Instructions for the task
Restate every line of the material, word for word.

Data provided
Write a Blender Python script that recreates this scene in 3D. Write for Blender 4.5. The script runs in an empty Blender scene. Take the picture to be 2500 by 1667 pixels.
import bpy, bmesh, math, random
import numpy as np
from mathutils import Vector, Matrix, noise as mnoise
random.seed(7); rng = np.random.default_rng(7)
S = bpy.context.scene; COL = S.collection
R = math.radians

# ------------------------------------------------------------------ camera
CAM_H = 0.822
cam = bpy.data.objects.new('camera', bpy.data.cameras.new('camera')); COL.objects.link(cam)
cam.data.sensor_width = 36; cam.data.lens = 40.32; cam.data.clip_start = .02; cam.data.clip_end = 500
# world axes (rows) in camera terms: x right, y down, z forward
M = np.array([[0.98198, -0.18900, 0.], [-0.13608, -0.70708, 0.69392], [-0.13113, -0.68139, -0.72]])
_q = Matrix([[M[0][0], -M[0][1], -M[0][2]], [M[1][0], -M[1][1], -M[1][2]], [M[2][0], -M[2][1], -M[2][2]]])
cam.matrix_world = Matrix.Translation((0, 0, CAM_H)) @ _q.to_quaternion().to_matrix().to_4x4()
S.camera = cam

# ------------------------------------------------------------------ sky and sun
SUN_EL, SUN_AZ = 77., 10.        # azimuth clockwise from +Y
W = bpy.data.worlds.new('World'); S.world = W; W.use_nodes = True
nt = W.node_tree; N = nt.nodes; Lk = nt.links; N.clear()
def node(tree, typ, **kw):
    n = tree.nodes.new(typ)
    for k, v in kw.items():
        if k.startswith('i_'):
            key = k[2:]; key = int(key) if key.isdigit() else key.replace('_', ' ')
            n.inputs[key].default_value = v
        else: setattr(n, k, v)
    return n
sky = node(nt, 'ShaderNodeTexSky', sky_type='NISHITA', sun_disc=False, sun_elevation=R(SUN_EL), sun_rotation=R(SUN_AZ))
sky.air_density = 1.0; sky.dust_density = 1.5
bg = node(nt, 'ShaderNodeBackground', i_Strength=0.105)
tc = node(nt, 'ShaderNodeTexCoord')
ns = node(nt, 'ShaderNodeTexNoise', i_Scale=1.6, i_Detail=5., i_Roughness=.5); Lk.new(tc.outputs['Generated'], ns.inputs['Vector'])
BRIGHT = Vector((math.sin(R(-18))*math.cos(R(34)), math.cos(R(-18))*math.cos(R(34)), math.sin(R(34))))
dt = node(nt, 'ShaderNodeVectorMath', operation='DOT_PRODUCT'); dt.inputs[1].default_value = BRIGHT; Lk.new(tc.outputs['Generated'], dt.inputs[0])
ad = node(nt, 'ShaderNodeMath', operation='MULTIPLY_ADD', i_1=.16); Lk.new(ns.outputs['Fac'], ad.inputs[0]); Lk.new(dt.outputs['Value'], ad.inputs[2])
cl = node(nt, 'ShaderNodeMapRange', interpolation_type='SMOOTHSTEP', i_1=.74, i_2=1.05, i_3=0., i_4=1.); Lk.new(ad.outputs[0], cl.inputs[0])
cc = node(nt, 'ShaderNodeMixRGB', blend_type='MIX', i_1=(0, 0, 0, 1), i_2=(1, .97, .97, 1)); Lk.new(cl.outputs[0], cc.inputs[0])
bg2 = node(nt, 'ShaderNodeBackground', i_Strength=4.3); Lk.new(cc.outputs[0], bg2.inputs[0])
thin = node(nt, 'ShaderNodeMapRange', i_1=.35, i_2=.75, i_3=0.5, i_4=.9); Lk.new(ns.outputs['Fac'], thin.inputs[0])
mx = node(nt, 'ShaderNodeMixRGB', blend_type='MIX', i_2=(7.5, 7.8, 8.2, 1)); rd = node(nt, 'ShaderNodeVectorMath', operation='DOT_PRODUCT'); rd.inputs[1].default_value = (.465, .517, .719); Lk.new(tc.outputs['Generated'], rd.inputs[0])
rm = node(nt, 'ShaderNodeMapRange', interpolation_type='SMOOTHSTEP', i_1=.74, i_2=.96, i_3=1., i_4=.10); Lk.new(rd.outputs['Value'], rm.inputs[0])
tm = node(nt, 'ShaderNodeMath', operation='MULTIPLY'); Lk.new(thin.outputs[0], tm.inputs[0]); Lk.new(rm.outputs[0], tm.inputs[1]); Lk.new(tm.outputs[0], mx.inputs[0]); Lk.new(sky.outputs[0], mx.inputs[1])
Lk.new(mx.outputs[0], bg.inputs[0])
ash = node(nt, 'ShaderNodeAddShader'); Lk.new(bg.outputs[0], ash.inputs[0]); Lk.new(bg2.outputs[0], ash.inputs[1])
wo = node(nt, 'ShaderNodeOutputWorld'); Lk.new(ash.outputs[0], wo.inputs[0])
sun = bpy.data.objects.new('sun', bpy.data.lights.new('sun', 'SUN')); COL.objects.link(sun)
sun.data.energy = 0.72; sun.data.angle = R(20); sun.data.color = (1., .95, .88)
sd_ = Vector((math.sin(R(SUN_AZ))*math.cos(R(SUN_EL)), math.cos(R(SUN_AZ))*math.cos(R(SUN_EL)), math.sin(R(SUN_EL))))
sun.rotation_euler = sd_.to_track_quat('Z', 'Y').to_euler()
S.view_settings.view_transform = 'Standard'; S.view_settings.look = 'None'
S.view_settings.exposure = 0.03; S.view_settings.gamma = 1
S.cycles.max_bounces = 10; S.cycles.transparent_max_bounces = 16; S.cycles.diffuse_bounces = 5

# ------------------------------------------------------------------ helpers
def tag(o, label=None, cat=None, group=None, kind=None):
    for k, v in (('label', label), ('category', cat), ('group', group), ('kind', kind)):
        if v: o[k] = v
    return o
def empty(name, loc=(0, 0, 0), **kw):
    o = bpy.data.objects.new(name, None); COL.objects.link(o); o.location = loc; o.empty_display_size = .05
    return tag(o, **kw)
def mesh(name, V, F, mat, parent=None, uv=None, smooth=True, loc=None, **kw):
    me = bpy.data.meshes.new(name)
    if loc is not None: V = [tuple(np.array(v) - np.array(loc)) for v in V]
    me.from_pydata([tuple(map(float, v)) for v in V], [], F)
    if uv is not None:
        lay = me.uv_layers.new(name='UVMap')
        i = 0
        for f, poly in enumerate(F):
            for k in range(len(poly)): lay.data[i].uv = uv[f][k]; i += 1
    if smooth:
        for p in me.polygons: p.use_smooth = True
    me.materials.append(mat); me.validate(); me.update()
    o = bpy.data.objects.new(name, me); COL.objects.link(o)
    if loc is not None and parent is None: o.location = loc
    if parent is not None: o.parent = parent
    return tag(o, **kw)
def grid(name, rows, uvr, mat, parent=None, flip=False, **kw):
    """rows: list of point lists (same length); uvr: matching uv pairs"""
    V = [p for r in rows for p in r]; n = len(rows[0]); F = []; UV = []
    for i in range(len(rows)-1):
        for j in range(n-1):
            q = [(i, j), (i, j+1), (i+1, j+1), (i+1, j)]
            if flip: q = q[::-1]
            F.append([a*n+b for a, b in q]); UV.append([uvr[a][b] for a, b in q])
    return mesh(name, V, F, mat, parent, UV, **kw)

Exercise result
Write a Blender Python script that recreates this scene in 3D. Write for Blender 4.5. The script runs in an empty Blender scene. Take the picture to be 2500 by 1667 pixels.
import bpy, bmesh, math, random
import numpy as np
from mathutils import Vector, Matrix, noise as mnoise
random.seed(7); rng = np.random.default_rng(7)
S = bpy.context.scene; COL = S.collection
R = math.radians

# ------------------------------------------------------------------ camera
CAM_H = 0.822
cam = bpy.data.objects.new('camera', bpy.data.cameras.new('camera')); COL.objects.link(cam)
cam.data.sensor_width = 36; cam.data.lens = 40.32; cam.data.clip_start = .02; cam.data.clip_end = 500
# world axes (rows) in camera terms: x right, y down, z forward
M = np.array([[0.98198, -0.18900, 0.], [-0.13608, -0.70708, 0.69392], [-0.13113, -0.68139, -0.72]])
_q = Matrix([[M[0][0], -M[0][1], -M[0][2]], [M[1][0], -M[1][1], -M[1][2]], [M[2][0], -M[2][1], -M[2][2]]])
cam.matrix_world = Matrix.Translation((0, 0, CAM_H)) @ _q.to_quaternion().to_matrix().to_4x4()
S.camera = cam

# ------------------------------------------------------------------ sky and sun
SUN_EL, SUN_AZ = 77., 10.        # azimuth clockwise from +Y
W = bpy.data.worlds.new('World'); S.world = W; W.use_nodes = True
nt = W.node_tree; N = nt.nodes; Lk = nt.links; N.clear()
def node(tree, typ, **kw):
    n = tree.nodes.new(typ)
    for k, v in kw.items():
        if k.startswith('i_'):
            key = k[2:]; key = int(key) if key.isdigit() else key.replace('_', ' ')
            n.inputs[key].default_value = v
        else: setattr(n, k, v)
    return n
sky = node(nt, 'ShaderNodeTexSky', sky_type='NISHITA', sun_disc=False, sun_elevation=R(SUN_EL), sun_rotation=R(SUN_AZ))
sky.air_density = 1.0; sky.dust_density = 1.5
bg = node(nt, 'ShaderNodeBackground', i_Strength=0.105)
tc = node(nt, 'ShaderNodeTexCoord')
ns = node(nt, 'ShaderNodeTexNoise', i_Scale=1.6, i_Detail=5., i_Roughness=.5); Lk.new(tc.outputs['Generated'], ns.inputs['Vector'])
BRIGHT = Vector((math.sin(R(-18))*math.cos(R(34)), math.cos(R(-18))*math.cos(R(34)), math.sin(R(34))))
dt = node(nt, 'ShaderNodeVectorMath', operation='DOT_PRODUCT'); dt.inputs[1].default_value = BRIGHT; Lk.new(tc.outputs['Generated'], dt.inputs[0])
ad = node(nt, 'ShaderNodeMath', operation='MULTIPLY_ADD', i_1=.16); Lk.new(ns.outputs['Fac'], ad.inputs[0]); Lk.new(dt.outputs['Value'], ad.inputs[2])
cl = node(nt, 'ShaderNodeMapRange', interpolation_type='SMOOTHSTEP', i_1=.74, i_2=1.05, i_3=0., i_4=1.); Lk.new(ad.outputs[0], cl.inputs[0])
cc = node(nt, 'ShaderNodeMixRGB', blend_type='MIX', i_1=(0, 0, 0, 1), i_2=(1, .97, .97, 1)); Lk.new(cl.outputs[0], cc.inputs[0])
bg2 = node(nt, 'ShaderNodeBackground', i_Strength=4.3); Lk.new(cc.outputs[0], bg2.inputs[0])
thin = node(nt, 'ShaderNodeMapRange', i_1=.35, i_2=.75, i_3=0.5, i_4=.9); Lk.new(ns.outputs['Fac'], thin.inputs[0])
mx = node(nt, 'ShaderNodeMixRGB', blend_type='MIX', i_2=(7.5, 7.8, 8.2, 1)); rd = node(nt, 'ShaderNodeVectorMath', operation='DOT_PRODUCT'); rd.inputs[1].default_value = (.465, .517, .719); Lk.new(tc.outputs['Generated'], rd.inputs[0])
rm = node(nt, 'ShaderNodeMapRange', interpolation_type='SMOOTHSTEP', i_1=.74, i_2=.96, i_3=1., i_4=.10); Lk.new(rd.outputs['Value'], rm.inputs[0])
tm = node(nt, 'ShaderNodeMath', operation='MULTIPLY'); Lk.new(thin.outputs[0], tm.inputs[0]); Lk.new(rm.outputs[0], tm.inputs[1]); Lk.new(tm.outputs[0], mx.inputs[0]); Lk.new(sky.outputs[0], mx.inputs[1])
Lk.new(mx.outputs[0], bg.inputs[0])
ash = node(nt, 'ShaderNodeAddShader'); Lk.new(bg.outputs[0], ash.inputs[0]); Lk.new(bg2.outputs[0], ash.inputs[1])
wo = node(nt, 'ShaderNodeOutputWorld'); Lk.new(ash.outputs[0], wo.inputs[0])
sun = bpy.data.objects.new('sun', bpy.data.lights.new('sun', 'SUN')); COL.objects.link(sun)
sun.data.energy = 0.72; sun.data.angle = R(20); sun.data.color = (1., .95, .88)
sd_ = Vector((math.sin(R(SUN_AZ))*math.cos(R(SUN_EL)), math.cos(R(SUN_AZ))*math.cos(R(SUN_EL)), math.sin(R(SUN_EL))))
sun.rotation_euler = sd_.to_track_quat('Z', 'Y').to_euler()
S.view_settings.view_transform = 'Standard'; S.view_settings.look = 'None'
S.view_settings.exposure = 0.03; S.view_settings.gamma = 1
S.cycles.max_bounces = 10; S.cycles.transparent_max_bounces = 16; S.cycles.diffuse_bounces = 5

# ------------------------------------------------------------------ helpers
def tag(o, label=None, cat=None, group=None, kind=None):
    for k, v in (('label', label), ('category', cat), ('group', group), ('kind', kind)):
        if v: o[k] = v
    return o
def empty(name, loc=(0, 0, 0), **kw):
    o = bpy.data.objects.new(name, None); COL.objects.link(o); o.location = loc; o.empty_display_size = .05
    return tag(o, **kw)
def mesh(name, V, F, mat, parent=None, uv=None, smooth=True, loc=None, **kw):
    me = bpy.data.meshes.new(name)
    if loc is not None: V = [tuple(np.array(v) - np.array(loc)) for v in V]
    me.from_pydata([tuple(map(float, v)) for v in V], [], F)
    if uv is not None:
        lay = me.uv_layers.new(name='UVMap')
        i = 0
        for f, poly in enumerate(F):
            for k in range(len(poly)): lay.data[i].uv = uv[f][k]; i += 1
    if smooth:
        for p in me.polygons: p.use_smooth = True
    me.materials.append(mat); me.validate(); me.update()
    o = bpy.data.objects.new(name, me); COL.objects.link(o)
    if loc is not None and parent is None: o.location = loc
    if parent is not None: o.parent = parent
    return tag(o, **kw)
def grid(name, rows, uvr, mat, parent=None, flip=False, **kw):
    """rows: list of point lists (same length); uvr: matching uv pairs"""
    V = [p for r in rows for p in r]; n = len(rows[0]); F = []; UV = []
    for i in range(len(rows)-1):
        for j in range(n-1):
            q = [(i, j), (i, j+1), (i+1, j+1), (i+1, j)]
            if flip: q = q[::-1]
            F.append([a*n+b for a, b in q]); UV.append([uvr[a][b] for a, b in q])
    return mesh(name, V, F, mat, parent, UV, **kw)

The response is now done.